What you have to do: Reproduce each of the lines word for word.

Source data:
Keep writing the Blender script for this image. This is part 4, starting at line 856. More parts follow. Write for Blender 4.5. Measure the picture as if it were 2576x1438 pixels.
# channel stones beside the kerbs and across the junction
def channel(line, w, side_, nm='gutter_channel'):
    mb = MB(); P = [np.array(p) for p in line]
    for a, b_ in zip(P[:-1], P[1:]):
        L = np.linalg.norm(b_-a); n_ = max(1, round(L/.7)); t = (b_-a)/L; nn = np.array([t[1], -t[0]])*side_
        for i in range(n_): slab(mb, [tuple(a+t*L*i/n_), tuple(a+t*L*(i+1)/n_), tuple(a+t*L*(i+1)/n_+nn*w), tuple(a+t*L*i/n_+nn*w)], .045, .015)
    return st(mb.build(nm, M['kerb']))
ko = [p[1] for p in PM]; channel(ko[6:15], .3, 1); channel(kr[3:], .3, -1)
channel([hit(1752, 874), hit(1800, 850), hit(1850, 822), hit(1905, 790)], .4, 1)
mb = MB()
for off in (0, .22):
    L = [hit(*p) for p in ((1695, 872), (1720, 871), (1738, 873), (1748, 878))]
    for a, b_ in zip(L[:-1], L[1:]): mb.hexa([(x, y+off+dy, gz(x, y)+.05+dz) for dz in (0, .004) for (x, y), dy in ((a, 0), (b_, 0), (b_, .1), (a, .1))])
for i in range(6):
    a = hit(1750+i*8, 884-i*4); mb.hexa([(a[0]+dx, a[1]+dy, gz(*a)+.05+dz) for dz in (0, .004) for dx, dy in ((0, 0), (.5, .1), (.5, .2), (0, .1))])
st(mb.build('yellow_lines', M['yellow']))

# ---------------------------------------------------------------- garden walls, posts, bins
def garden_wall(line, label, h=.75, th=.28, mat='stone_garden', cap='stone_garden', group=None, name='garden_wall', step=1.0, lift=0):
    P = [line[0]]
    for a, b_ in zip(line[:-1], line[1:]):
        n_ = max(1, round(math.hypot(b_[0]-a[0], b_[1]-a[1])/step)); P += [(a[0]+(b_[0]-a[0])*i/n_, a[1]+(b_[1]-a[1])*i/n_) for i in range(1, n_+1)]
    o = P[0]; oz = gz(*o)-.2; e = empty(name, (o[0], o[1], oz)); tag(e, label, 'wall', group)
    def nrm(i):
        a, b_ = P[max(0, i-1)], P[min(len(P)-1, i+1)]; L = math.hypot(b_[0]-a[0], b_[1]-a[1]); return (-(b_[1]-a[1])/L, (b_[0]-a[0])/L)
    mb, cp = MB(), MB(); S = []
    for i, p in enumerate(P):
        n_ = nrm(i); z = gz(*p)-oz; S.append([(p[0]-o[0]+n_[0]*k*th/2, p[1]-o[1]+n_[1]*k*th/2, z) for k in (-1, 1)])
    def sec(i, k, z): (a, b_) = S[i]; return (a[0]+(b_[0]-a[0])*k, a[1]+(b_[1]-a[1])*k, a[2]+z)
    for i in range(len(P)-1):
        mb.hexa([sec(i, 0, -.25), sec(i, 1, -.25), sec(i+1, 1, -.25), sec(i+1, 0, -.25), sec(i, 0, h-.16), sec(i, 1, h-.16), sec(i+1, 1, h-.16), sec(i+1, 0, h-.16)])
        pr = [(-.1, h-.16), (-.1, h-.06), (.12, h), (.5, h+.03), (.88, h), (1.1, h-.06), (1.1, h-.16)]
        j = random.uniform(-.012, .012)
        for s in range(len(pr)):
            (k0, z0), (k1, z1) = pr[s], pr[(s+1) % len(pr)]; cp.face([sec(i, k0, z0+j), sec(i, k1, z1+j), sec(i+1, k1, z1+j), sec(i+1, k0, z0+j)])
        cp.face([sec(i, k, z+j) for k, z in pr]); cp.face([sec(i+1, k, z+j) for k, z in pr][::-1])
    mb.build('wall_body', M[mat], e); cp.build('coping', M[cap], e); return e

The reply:
Keep writing the Blender script for this image. This is part 4, starting at line 856. More parts follow. Write for Blender 4.5. Measure the picture as if it were 2576x1438 pixels.
# channel stones beside the kerbs and across the junction
def channel(line, w, side_, nm='gutter_channel'):
    mb = MB(); P = [np.array(p) for p in line]
    for a, b_ in zip(P[:-1], P[1:]):
        L = np.linalg.norm(b_-a); n_ = max(1, round(L/.7)); t = (b_-a)/L; nn = np.array([t[1], -t[0]])*side_
        for i in range(n_): slab(mb, [tuple(a+t*L*i/n_), tuple(a+t*L*(i+1)/n_), tuple(a+t*L*(i+1)/n_+nn*w), tuple(a+t*L*i/n_+nn*w)], .045, .015)
    return st(mb.build(nm, M['kerb']))
ko = [p[1] for p in PM]; channel(ko[6:15], .3, 1); channel(kr[3:], .3, -1)
channel([hit(1752, 874), hit(1800, 850), hit(1850, 822), hit(1905, 790)], .4, 1)
mb = MB()
for off in (0, .22):
    L = [hit(*p) for p in ((1695, 872), (1720, 871), (1738, 873), (1748, 878))]
    for a, b_ in zip(L[:-1], L[1:]): mb.hexa([(x, y+off+dy, gz(x, y)+.05+dz) for dz in (0, .004) for (x, y), dy in ((a, 0), (b_, 0), (b_, .1), (a, .1))])
for i in range(6):
    a = hit(1750+i*8, 884-i*4); mb.hexa([(a[0]+dx, a[1]+dy, gz(*a)+.05+dz) for dz in (0, .004) for dx, dy in ((0, 0), (.5, .1), (.5, .2), (0, .1))])
st(mb.build('yellow_lines', M['yellow']))

# ---------------------------------------------------------------- garden walls, posts, bins
def garden_wall(line, label, h=.75, th=.28, mat='stone_garden', cap='stone_garden', group=None, name='garden_wall', step=1.0, lift=0):
    P = [line[0]]
    for a, b_ in zip(line[:-1], line[1:]):
        n_ = max(1, round(math.hypot(b_[0]-a[0], b_[1]-a[1])/step)); P += [(a[0]+(b_[0]-a[0])*i/n_, a[1]+(b_[1]-a[1])*i/n_) for i in range(1, n_+1)]
    o = P[0]; oz = gz(*o)-.2; e = empty(name, (o[0], o[1], oz)); tag(e, label, 'wall', group)
    def nrm(i):
        a, b_ = P[max(0, i-1)], P[min(len(P)-1, i+1)]; L = math.hypot(b_[0]-a[0], b_[1]-a[1]); return (-(b_[1]-a[1])/L, (b_[0]-a[0])/L)
    mb, cp = MB(), MB(); S = []
    for i, p in enumerate(P):
        n_ = nrm(i); z = gz(*p)-oz; S.append([(p[0]-o[0]+n_[0]*k*th/2, p[1]-o[1]+n_[1]*k*th/2, z) for k in (-1, 1)])
    def sec(i, k, z): (a, b_) = S[i]; return (a[0]+(b_[0]-a[0])*k, a[1]+(b_[1]-a[1])*k, a[2]+z)
    for i in range(len(P)-1):
        mb.hexa([sec(i, 0, -.25), sec(i, 1, -.25), sec(i+1, 1, -.25), sec(i+1, 0, -.25), sec(i, 0, h-.16), sec(i, 1, h-.16), sec(i+1, 1, h-.16), sec(i+1, 0, h-.16)])
        pr = [(-.1, h-.16), (-.1, h-.06), (.12, h), (.5, h+.03), (.88, h), (1.1, h-.06), (1.1, h-.16)]
        j = random.uniform(-.012, .012)
        for s in range(len(pr)):
            (k0, z0), (k1, z1) = pr[s], pr[(s+1) % len(pr)]; cp.face([sec(i, k0, z0+j), sec(i, k1, z1+j), sec(i+1, k1, z1+j), sec(i+1, k0, z0+j)])
        cp.face([sec(i, k, z+j) for k, z in pr]); cp.face([sec(i+1, k, z+j) for k, z in pr][::-1])
    mb.build('wall_body', M[mat], e); cp.build('coping', M[cap], e); return e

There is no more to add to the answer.